The business case for Kubernetes was articulated by framing it as a way for Google to maintain technological influence, unlike what happened when Hadoop was created from their MapReduce whitepaper without Google's involvement. This shifted the focus from direct revenue to long-term strategic influence and thought leadership.
Instead of asking for permission to build something, use your 'hidden' time to create a working prototype. This changes the manager's decision from a complex resource allocation problem ('should we build this?') to a simpler go/no-go choice ('should we ship this?'). It forces their hand by demonstrating value and reducing perceived risk.
Kubernetes’s architecture of independent, asynchronous control loops makes it highly resilient; it can always drive toward its desired state regardless of failures. The deliberate trade-off is that this design makes debugging extremely difficult, as the root cause of an issue is often spread across multiple processes without a clear, unified log.
Unlike imperative commands, a declarative approach (like Kubernetes YAML) writes down the desired final state of the system. This is powerful because it allows the system to automatically self-heal and correct any deviations. It also enables treating infrastructure as code, applying practices like version control and code review to system configurations.

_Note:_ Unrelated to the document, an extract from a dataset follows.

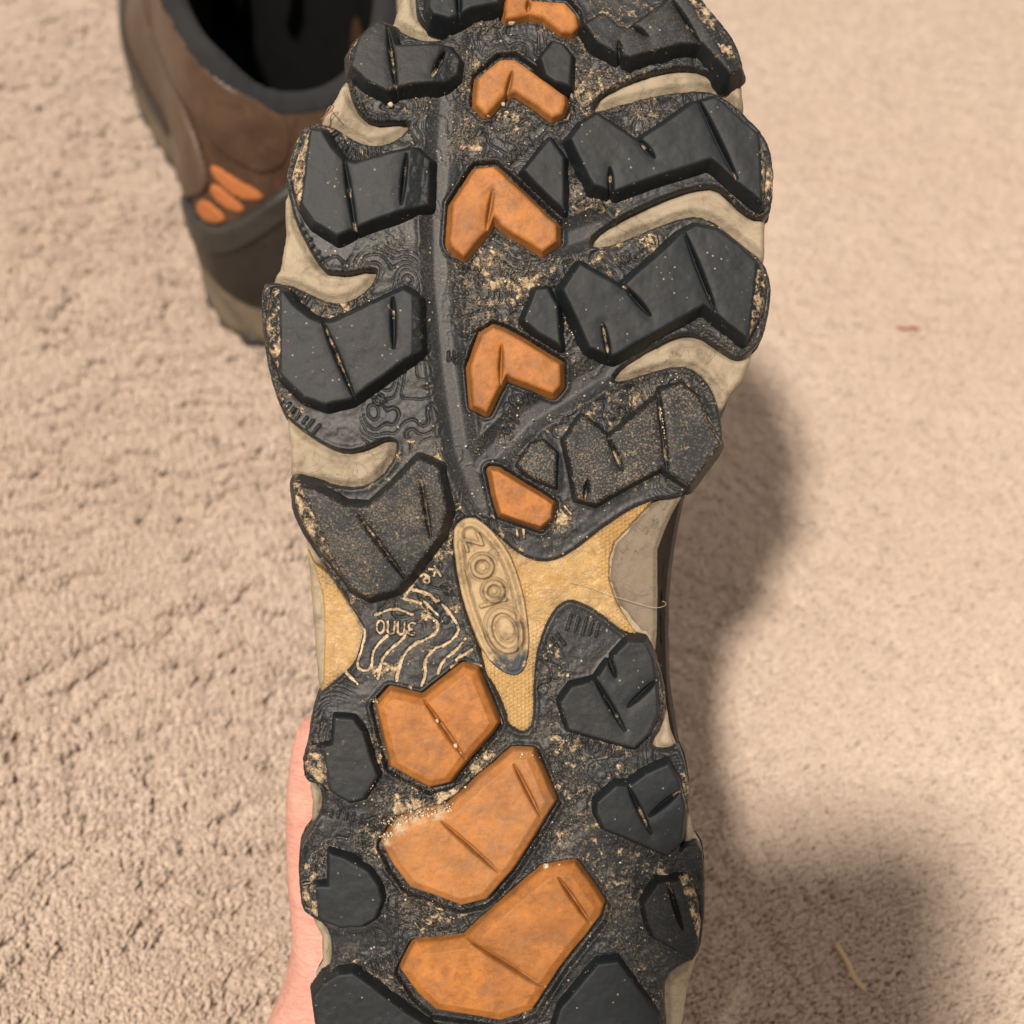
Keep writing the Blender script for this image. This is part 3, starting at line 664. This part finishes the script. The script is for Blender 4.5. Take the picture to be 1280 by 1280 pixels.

In systems like Kubernetes, most components like API servers and schedulers can be scaled out by adding more instances. The true bottleneck preventing an order-of-magnitude scale increase is the consistent storage layer (e.g., etcd). All major scaling efforts eventually focus on optimizing or replacing this single, critical component.
To overcome fears of open-sourcing Google's internal Borg system, the Kubernetes team argued that an open-source alternative was inevitable, partly due to knowledge leaving with ex-employees. The real choice wasn't between proprietary or open, but whether Google would build and influence the dominant open solution or cede that ground to a competitor.
Excelling in assigned work is valuable, but credit can be diffuse. Brendan Burns advises that creating a successful project from your own idea makes attribution for the impact undeniable. This is a high-risk, high-reward strategy that can accelerate career growth, especially at senior levels where creating new scope is the expectation.
Kubernetes was deliberately open-sourced because, as an underdog to AWS, a Google-exclusive product would be ignored by the market majority. Open sourcing allowed them to engage the entire developer community, build an ecosystem, and establish thought leadership, which is a more effective strategy than locking down tech when you aren't the market leader.
Brendan Burns advocates for carving out ~10% of your work time for projects you believe in, without seeking management's permission. This creates space for bottom-up innovation. It's a calculated risk, accepting that some bets will fail, but one big win can produce an outsized return compared to incremental gains on assigned work.